What is Minimum Subscription?

This is a minimum amount that must be raised when the shares are offered to the public during the issue of shares. This minimum subscription is generally set by the Board of directors, but it cannot be less than 90% of the issued capital.

So at least 90% of the issued capital must receive subscriptions or the offer will be said to have failed. In such a case the application money received thus far must be returned within the prescribed time limit.

What are the different options to Issue Shares?

types of issue of shares

Public Issuance of Shares

Public issue is an issue where shares or convertible securities are issued by company in primary market with the help of its promoters. Under this type of issue, shares are offered to general public for raising the needed funds by enterprise. Companies issues a prospectus for attracting investors and those who are willing to subscribe for shares are required to make an application to company. Company after receiving applications then finally issues shares to public.

Public issue is of 2 kinds: Initial public offer (IPO) and Further public offer. Initial public offer is one where company sale its shares to general public for the first time by listing them at recognized stock exchange. Whereas, when listed companies after going for IPO issues additional shares to peoples, such issue is termed as further public offer. Such issue is done for expansion of equity base or pay back of debts by companies.

Right Issue of Shares

Right issue refers to selling of shares or convertible securities to present shareholders by companies. This issue is made at a concessional rate on specified time set by company itself. Right issue is done for raising additional amount of funds via issuing shares to existing equity shareholders in proportion of their shareholdings in place of doing a fresh issue.

Bonus Issue of Shares

Bonus issue refer to offering of free shares by company to current shareholders in addition to shares held by them. These shares are issued in proportion to fully-paid up equity shares held by shareholders. Bonus shares are issued free of any cost and are made out of free reserves or securities premium account of company. 

Composite Issue

A composite issue is made by previously registered company. Under this type of issue, company issues share on public-cum-rights basis and make shares allotment on concurrent basis.

Private Placement

Private placement is such issue of shares under which company offers its share to selected group of investors that can be banks, pension funds, insurance companies, mutual funds and so forth in order to acquire the required funds. Various kinds of private placement are Preferential issue, Institutional Placement Program (IPP) and Qualified Institutional Placement (QIP).

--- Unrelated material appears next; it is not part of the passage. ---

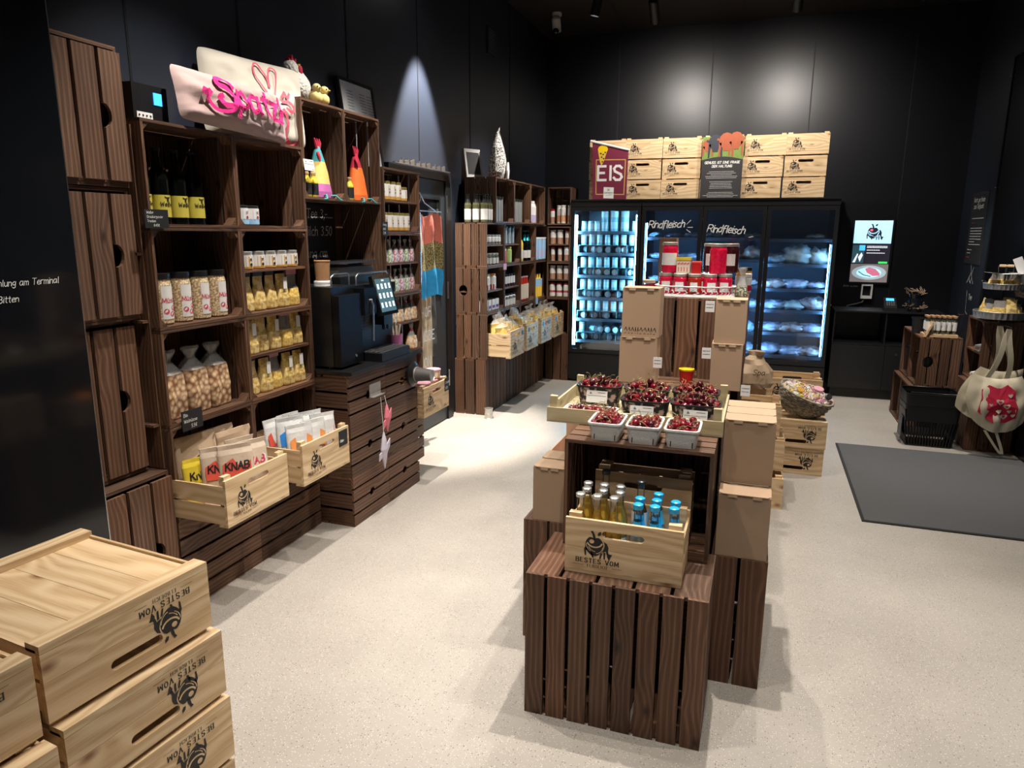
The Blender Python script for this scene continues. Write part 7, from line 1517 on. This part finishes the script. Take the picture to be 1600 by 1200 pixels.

Preferential Issue: When a public listed company issues its shares to a selected group of investors like venture capitalists, individuals and companies on preferential basis is termed as a Preferential Issue.

Qualified Institutional Placement (QIP):  It is an issue in which a company that is publicly listed offers its equity shares or convertible securities to a qualified group of institution buyers for sale to acquire needed funds. Qualified institutional buyers consists of venture capital funds, mutual fund, insurance funds, pension funds, scheduled commercial banks, public financial institutions etc.

Institutional Placement Programme (IPP): It is when a public listed company makes a follow on offer of equity shares or shares are offered for sale by promoter. Shares are issues to QIBs only under it with the aim of attaining minimum shareholding of public.